Another thing about the bitter cold and an old Vega is I’d have to undo the battery and lug it up to my 3rd-floor flat. Otherwise by morning the battery would die and I’d need a jump. And good luck getting that. The closest parking spot was seldom nearer than 4 blocks. The nearby spots were gone by the time I’d get home from my night job in the suburbs. Eight blocks to a Chicago mile. Every night I’d lug this 20-lb battery a half mile and then up 3 flights of steps. Try that on a date.

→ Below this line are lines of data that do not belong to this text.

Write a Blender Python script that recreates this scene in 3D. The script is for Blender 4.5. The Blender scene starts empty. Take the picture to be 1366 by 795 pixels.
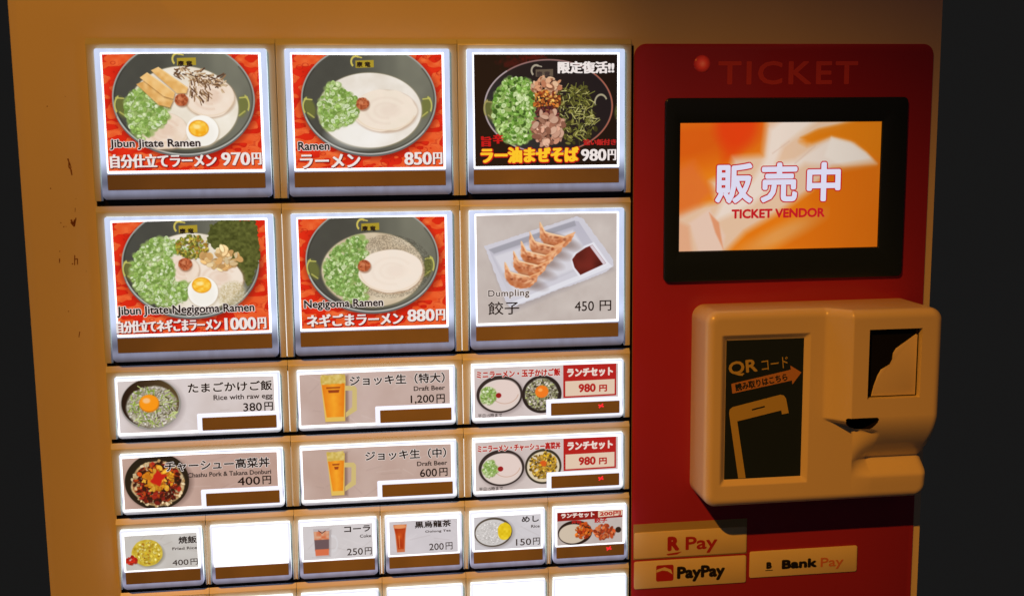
import bpy, bmesh, math, random
import numpy as np
from mathutils import Matrix, Vector

# ------------------------------------------------------------------ camera, light, exposure
S = 0.001                                   # everything below is written in millimetres
scene = bpy.context.scene
COL = scene.collection
random.seed(7)

def camera():
    f, cx, cy, cz, ya, pi_, ro = 1476.31, 141.19, -633.5, -49.95, 0.131304, -0.142634, -0.010015
    fw = Vector((math.sin(ya)*math.cos(pi_), math.cos(ya)*math.cos(pi_), math.sin(pi_)))
    rt = Vector((math.cos(ya), -math.sin(ya), 0))
    up = rt.cross(fw)
    r2 = math.cos(ro)*rt + math.sin(ro)*up
    u2 = -math.sin(ro)*rt + math.cos(ro)*up
    cam = bpy.data.cameras.new('camera')
    cam.sensor_width = 36
    cam.lens = f/1366*36
    cam.clip_start = 0.01
    cam.clip_end = 50
    cam.dof.use_dof = True
    cam.dof.focus_distance = 0.655
    cam.dof.aperture_fstop = 9
    o = bpy.data.objects.new('camera', cam)
    COL.objects.link(o)
    m = Matrix.Identity(4)
    for i in range(3):
        m[i][0] = r2[i]; m[i][1] = u2[i]; m[i][2] = -fw[i]
        m[i][3] = (cx, cy, cz)[i]*S
    o.matrix_world = m
    scene.camera = o
camera()

world = bpy.data.worlds.new('World')
scene.world = world
world.use_nodes = True
bgn = world.node_tree.nodes['Background']
bgn.inputs[0].default_value = (0.0091, 0.0089, 0.0088, 1)
bgn.inputs[1].default_value = 1.0

def aim(o, loc, target):
    o.location = Vector(loc)*S
    d = (Vector(target)-Vector(loc))
    o.rotation_euler = d.to_track_quat('-Z', 'Y').to_euler()

def spot(name, loc, target, power, colour, size, blend, radius):
    l = bpy.data.lights.new(name, 'SPOT')
    l.energy = power; l.color = colour; l.spot_size = math.radians(size); l.spot_blend = blend
    l.shadow_soft_size = radius*S
    o = bpy.data.objects.new(name, l); COL.objects.link(o)
    aim(o, loc, target)
    return o
# warm lamp at upper left, split into two cones shaped to leave upper right dark,
# and a dim red one to the right (shop lantern)
AMBER = (1.0, 0.37, 0.028)
spot('warm_spot_light', (-388, -1020, 791), (-78, 0, 18), 36, AMBER, 30.4, 0.46, 11)
spot('warm_spot_light', (-388, -1020, 791), (511, 0, -656), 75, AMBER, 36.6, 1.0, 11)
spot('red_lantern_light', (640, -460, 420), (478, 0, 50), 0.38, (1.0, 0.06, 0.03), 44, 1.0, 40)

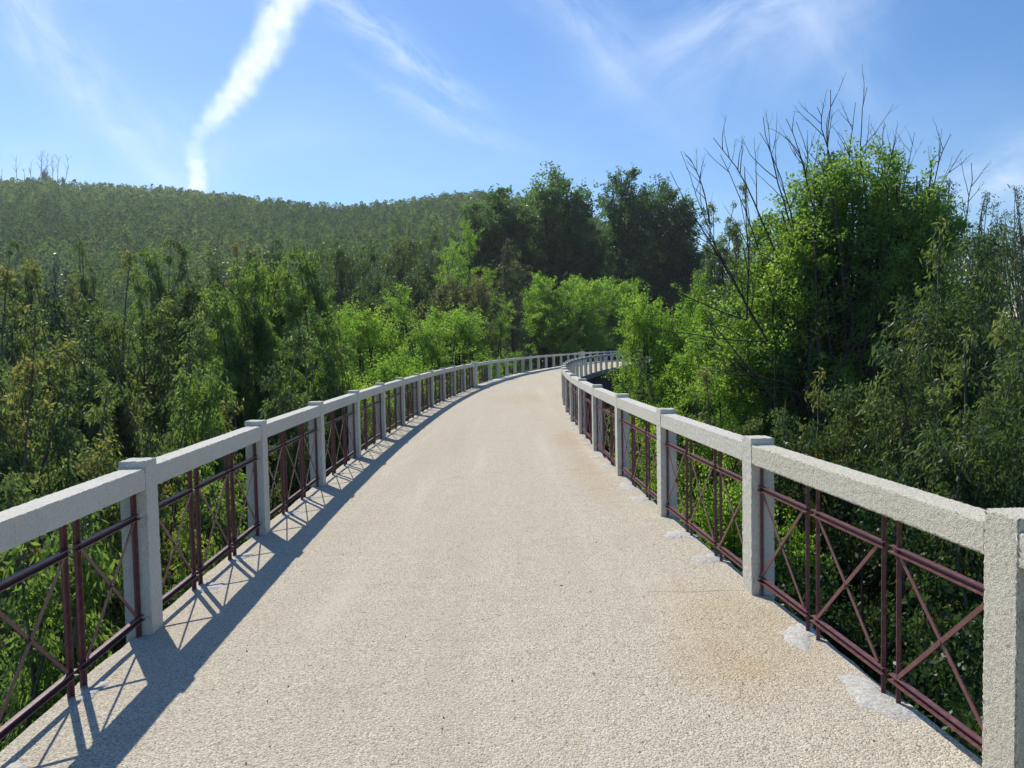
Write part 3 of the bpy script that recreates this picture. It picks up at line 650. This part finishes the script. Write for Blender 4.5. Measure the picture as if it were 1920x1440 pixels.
GUM = 'gum trees rising from the valley left of the railing'
DRK = 'dark trees standing in the middle distance left of the path'
YEL = 'bright green feathery trees beyond the far left railing'
OAK = 'tall dark trees behind the far end of the bridge'
RG = 'gum trees crowding the right side of the picture'
LOW = 'shrubby trees below the right railing'
T = [
 # --- left, gum trees, near row
 ('euc_b', 'gum_tree', 'large drooping gum tree with russet tips at the far left edge above the railing', 'tree', 20, 512, 11, 330, GUM),
 ('euc_a', 'gum_tree', 'dull olive gum tree just right of the russet one at the left edge', 'tree', 150, 560, 13, 260, GUM),
 ('euc_b', 'gum_tree', 'brown tipped tall gum tree, third crown from the left edge', 'tree', 236, 478, 17, 210, GUM),
 ('euc_a', 'gum_tree', 'pale topped tall gum tree standing behind its brown tipped neighbour', 'tree', 312, 447, 21, 150, GUM),
 ('eucb_a', 'gum_tree', 'broad yellow green gum tree with hanging sprays above the third left post', 'tree', 440, 500, 17, 190, GUM),
 ('eucb_a', 'gum_tree', 'pointed bright gum tree, the pale one nearest the feathery trees', 'tree', 556, 470, 19, 130, GUM),
 ('eucb_a', 'gum_tree', 'slim pale gum crown squeezed between the broad yellow green and the pointed gum trees', 'tree', 498, 498, 20, 90, GUM),
 ('eucb_a', 'gum_tree', 'low yellow green gum tree left of the broad pale one', 'tree', 385, 545, 16, 110, GUM),
 ('euc_a', 'gum_tree', 'shaded gum tree filling the gap behind the first and second left posts', 'tree', 330, 600, 13.5, 200, GUM),
 ('eucb_a', 'gum_tree', 'hanging leafed gum tree between the pointed gum and the feathery trees', 'tree', 625, 590, 15.5, 130, GUM),
 ('euc_a', 'gum_tree', 'dark drooping gum tree right behind the second and third left posts', 'tree', 520, 620, 13, 170, GUM),
 ('euc_b', 'gum_tree', 'grey green gum tree with a russet top, second crown from the left edge', 'tree', 90, 505, 16, 170, GUM),
 ('euc_b', 'gum_tree', 'dim gum tree low behind the leftmost rail', 'tree', 60, 690, 8.5, 300, GUM),
 ('euc_a', 'gum_tree', 'shadowy gum tree low behind the first left post', 'tree', 230, 720, 9.5, 220, GUM),
 ('eucb_a', 'gum_sapling', 'bright hanging gum sapling seen through the nearest left iron panels', 'sapling', 120, 1010, 4.9, 230, GUM),
 ('eucb_a', 'gum_sapling', 'yellow green gum sapling seen through the left bay beyond the first post', 'sapling', 400, 905, 8.0, 150, GUM),
 ('eucb_a', 'gum_sapling', 'small bright gum sapling topped just under the rail by the third left post', 'sapling', 350, 700, 11.5, 90, GUM),
 ('euc_a', 'gum_sapling', 'brownish gum sapling low outside the leftmost bay', 'sapling', 20, 900, 6.3, 260, GUM),
 ('eucb_a', 'gum_sapling', 'pale gum sapling behind the third and fourth left posts', 'sapling', 640, 745, 15, 120, GUM),
 # second row
 ('euc_a', 'gum_tree', 'dusty green gum tree behind the left edge crowns', 'tree', 40, 450, 42, 110, GUM),
 ('blue', 'blue_gum_tree', 'pale blue green tree standing out on the lower left slope', 'tree', 112, 448, 44, 70, None),
 ('euc_a', 'gum_tree', 'rounded green gum tree right of the pale blue green one', 'tree', 172, 455, 40, 70, GUM),
 ('eucb_a', 'gum_tree', 'thin light gum tree left of the pale topped tall gum', 'tree', 268, 470, 32, 60, GUM),
 ('euc_a', 'gum_tree', 'grey green gum tree between pale topped and broad yellow green gums', 'tree', 365, 470, 36, 80, GUM),
 ('eucd_b', 'gum_tree', 'glossy dark gum tree with glinting leaves above the broad yellow green one', 'tree', 500, 425, 44, 80, DRK),
 ('eucd_b', 'gum_tree', 'small glinting dark gum tree left of the larger glinting one', 'tree', 410, 452, 46, 55, DRK),
 ('euc_b', 'gum_tree', 'dull gum tree between the two glinting dark ones', 'tree', 455, 462, 40, 70, GUM),
 ('eucd_a', 'gum_tree', 'first dark gum tree right of the pointed pale gum', 'tree', 590, 428, 56, 90, DRK),
 ('eucd_b', 'gum_tree', 'second dark gum tree right of the pointed pale gum', 'tree', 640, 430, 60, 85, DRK),
 ('eucd_a', 'gum_tree', 'third dark gum tree right of the pointed pale gum', 'tree', 690, 428, 62, 80, DRK),
 ('eucd_b', 'gum_tree', 'greenish domed gum tree left of the light green tree below the skyline', 'tree', 752, 412, 66, 100, DRK),
 ('eucd_a', 'gum_tree', 'tall dark gum tree behind the greenish domed one', 'tree', 808, 402, 78, 90, DRK),
 ('eucd_b', 'gum_tree', 'low dark gum tree over the russet bush', 'tree', 770, 480, 58, 110, DRK),
 ('eucd_a', 'gum_tree', 'shadowed gum tree behind the leftmost feathery tree', 'tree', 660, 500, 44, 110, DRK),
 ('eucd_b', 'gum_tree', 'shadowed gum tree above the middle feathery trees', 'tree', 720, 520, 42, 110, DRK),
 # feathery
 ('rob_a', 'robinia', 'feathery tree beside the hanging leafed gum, leftmost of the bright ones', 'tree', 618, 598.0, 26, 209.00000000000003, YEL),
 ('rob_b', 'robinia', 'tall feathery tree with two light tufts left of centre', 'tree', 700, 554.0, 34, 209.00000000000003, YEL),
 ('rob_a', 'robinia', 'domed feathery tree under the russet bush', 'tree', 775, 549.0, 36, 220.00000000000003, YEL),
 ('rob_b', 'robinia', 'broad feathery tree nearest the far left railing', 'tree', 858, 561.0, 41, 231.00000000000003, YEL),
 ('rob_a', 'robinia', 'low feathery tree with drooping tips overhanging the far left rail', 'tree', 925, 598.0, 48, 143.0, YEL),
 ('rob_b', 'robinia', 'low feathery tree filling in behind the sixth to ninth left posts', 'tree', 730, 636.0, 26, 231.00000000000003, YEL),
 ('rob_a', 'robinia', 'low feathery tree just above the rail left of the pilaster', 'tree', 815, 626.0, 36, 198.00000000000003, YEL),
 ('rob_b', 'robinia', 'low feathery tree behind the fourth and fifth left posts', 'tree', 665, 666.0, 21, 198.00000000000003, YEL),
 ('bush_brn', 'russet_bush', 'twin domed russet and grey green bush above the feathery trees', 'bush', 838, 512, 48, 95, None),
 ('bush_brn', 'russet_bush', 'right hand greyer dome of the twin domed bush', 'bush', 888, 514, 49, 85, None),
 ('rob_a', 'maple', 'light green rounded tree standing against dark trees above the russet bush', 'tree', 870, 432, 62, 130, None),
 # back centre
 ('oak_a', 'oak', 'largest dark oak, its rounded top highest against the sky at the centre', 'tree', 1035, 320, 108, 190, OAK),
 ('oak_b', 'oak', 'dark oak with airy top right of the largest one', 'tree', 1170, 316, 112, 140, OAK),
 ('oak_a', 'oak', 'dense dark oak at the right end of the oak row, beside the bare tree', 'tree', 1238, 342, 118, 170, OAK),
 ('oak_b', 'oak', 'lower dark oak left of the largest one, sparse twigs at its top', 'tree', 940, 352, 102, 150, OAK),
 ('oak_b', 'oak', 'dim oak where the hillside skyline meets the oak row', 'tree', 890, 378, 100, 110, OAK),
 ('thin_a', 'slender_tree', 'slender dark trunked tree in front of the oaks, right of the russet bush', 'tree', 958, 430, 66, 80, None),
 ('eucd_a', 'gum_tree', 'narrow grey green tree in the dip between the two highest oaks', 'tree', 1108, 395, 108, 90, OAK),
 ('oak_a', 'oak', 'shaded oak low between the largest oak and the bright round tree', 'tree', 990, 455, 104, 160, OAK),
 ('oak_b', 'oak', 'shaded oak low behind the bright round tree on its right', 'tree', 1185, 470, 116, 180, OAK),
 ('oak_a', 'oak', 'shaded oak low at the left of the bare branched tree', 'tree', 1275, 450, 116, 190, OAK),
 ('rob_w', 'robinia', 'bright round feathery tree straight above the far end of the bridge', 'tree', 1060, 500, 78, 190, YEL),
 ('rob_w', 'robinia', 'bright feathery tree joined to the right of the round one above the bridge end', 'tree', 1125, 506, 85, 150, YEL),
 ('ash_s', 'ash', 'dark leafy tree closing off the path where it bends out of sight', 'tree', 1120, 575, 96, 170, None),
 ('ash_s', 'ash', 'dark leafy tree behind the last left posts before the end block', 'tree', 1010, 580, 80, 150, None),
 ('ash_s', 'ash', 'dark leafy tree overhanging the tail of the far railing', 'tree', 1215, 600, 100, 200, None),
 # right of the bridge
 ('rob_b', 'robinia', 'bright feathery tree beside the bend of the right railing, its top flat', 'tree', 1218, 520, 28, 190, YEL),
 ('rob_a', 'robinia', 'bright feathery tree tucked against the big ash, right of its twin by the bend', 'tree', 1300, 530, 28, 210, YEL),
 ('rob_a', 'robinia', 'low bright feathery tree in front of the void under the bend', 'tree', 1290, 640, 20, 260, YEL),
 ('euc_a', 'gum_tree', 'small drooping gum tree just right of the dark gap under the bend', 'tree', 1222, 668, 24, 90, RG),
 ('euc_b', 'gum_tree', 'grey olive gum tree hanging between the low feathery tree and the big ash', 'tree', 1345, 700, 15, 120, RG),
 ('euc_b', 'gum_tree', 'brownish gum tree seen through the left bare branches', 'tree', 1350, 385, 40, 110, RG),
 ('euc_b', 'gum_tree', 'second brownish gum tree through the bare branches, touching the big ash', 'tree', 1405, 352, 42, 120, RG),
 ('eucd_b', 'gum_tree', 'shadowed gum tree low behind the left bare branches', 'tree', 1330, 500, 38, 130, RG),
 ('big', 'big_ash', 'biggest tree, bright green dome with bare dead branches sticking out of its top', 'tree', 1545, 268, 21, 455, None),
 ('thin_a', 'gum_tree', 'thin tall gum tree against the sky right of the big ash dome', 'tree', 1785, 305, 40, 105, RG),
 ('thin_a', 'gum_tree', 'thin airy gum tree against the sky near the right edge', 'tree', 1862, 330, 42, 80, RG),
 ('thin_a', 'gum_tree', 'thin airy gum tree cut by the right edge of the picture', 'tree', 1915, 322, 40, 90, RG),
 ('eucd_a', 'gum_tree', 'dark gum tree under the thin airy ones at the right', 'tree', 1835, 395, 28, 120, RG),
 ('eucn_a', 'gum_tree', 'large olive drooping gum tree right of the big ash', 'tree', 1825, 440, 12.5, 260, RG),
 ('euc_b', 'gum_tree', 'russet tipped drooping gum tree at the right edge', 'tree', 1930, 455, 10, 210, RG),
 ('eucn_a', 'gum_tree', 'dark drooping gum tree behind the right hand rail between big ash and olive gum', 'tree', 1720, 640, 11.5, 240, RG),
 ('eucn_a', 'gum_tree', 'dark drooping gum tree at the right edge just above the rough end post', 'tree', 1890, 660, 8.5, 300, RG),
 ('ash_s', 'ash_shrub', 'leafy shrub low behind the second right bay', 'shrub', 1500, 830, 12, 300, LOW),
 ('ash_s', 'ash_shrub', 'leafy shrub below the long near right rail', 'shrub', 1640, 900, 8.5, 330, LOW),
 ('ash_s', 'ash_shrub', 'leafy shrub seen through the right hand panels by the end post', 'shrub', 1760, 1120, 6.0, 330, LOW),
 ('rob_b', 'ash_shrub', 'bright shrub seen through the panels of the third right bay', 'shrub', 1390, 850, 10.5, 150, LOW),
 ('rob_a', 'ash_shrub', 'bright shrub behind the fourth right post', 'shrub', 1275, 760, 15, 130, LOW),
 ('eucn_a', 'gum_tree', 'dark hanging gum tree over the middle of the right rail', 'tree', 1580, 720, 13, 220, RG),
 ('euc_a', 'gum_tree', 'olive gum tree hanging behind the fourth and third right posts', 'tree', 1430, 770, 13, 130, RG),
]
big = None
for a in T:
    kind, name, label, cat, X, Yt, dep, w = a[:8]
    o = tree(kind, name, label, cat, X, Yt, dep, w, a[8], rz=(0.0 if kind == 'big' else None))
    if kind == 'big': big = o; big_s = o.scale.copy()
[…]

That first winter I also learned about “lake effect” snowstorms. Major storms would blow in but along the lake the snow just wouldn’t stop. Snowplows would clear all the main drags and pile the snow along the side streets where I’d have to park — the mound could reach the hood of my car. To nestle Red into an always tight parking space, I’d have to floor it. Imagine going 60 mph for about 12 feet and somehow brake, steer and fishtail the car in place, then lift the stupid boot, and in pitch black try to find the screwdriver which went flying upon impact, click the plates into reverse and then sort of rock it back and forth and sideways the few inches I needed to safely get it into place. Then there was the battery thing.
Red met its demise in Uptown, an area most folks white or black would describe as iffy. After leaving a local store, the right front caliper had seized, meaning the wheel would no longer roll. It would scream, and leave a smokey, stinky black rubber stripe of tread as I willed the car along safer side streets. People flocked to the sidewalks to check out the commotion, point, shout and surely must’ve thought, “Will you just look at that? There’s a white man worse off then we are!”
My father came to the rescue, snipping this and closing that and brought the red Vega home. What happened then? Well, then I got the green one.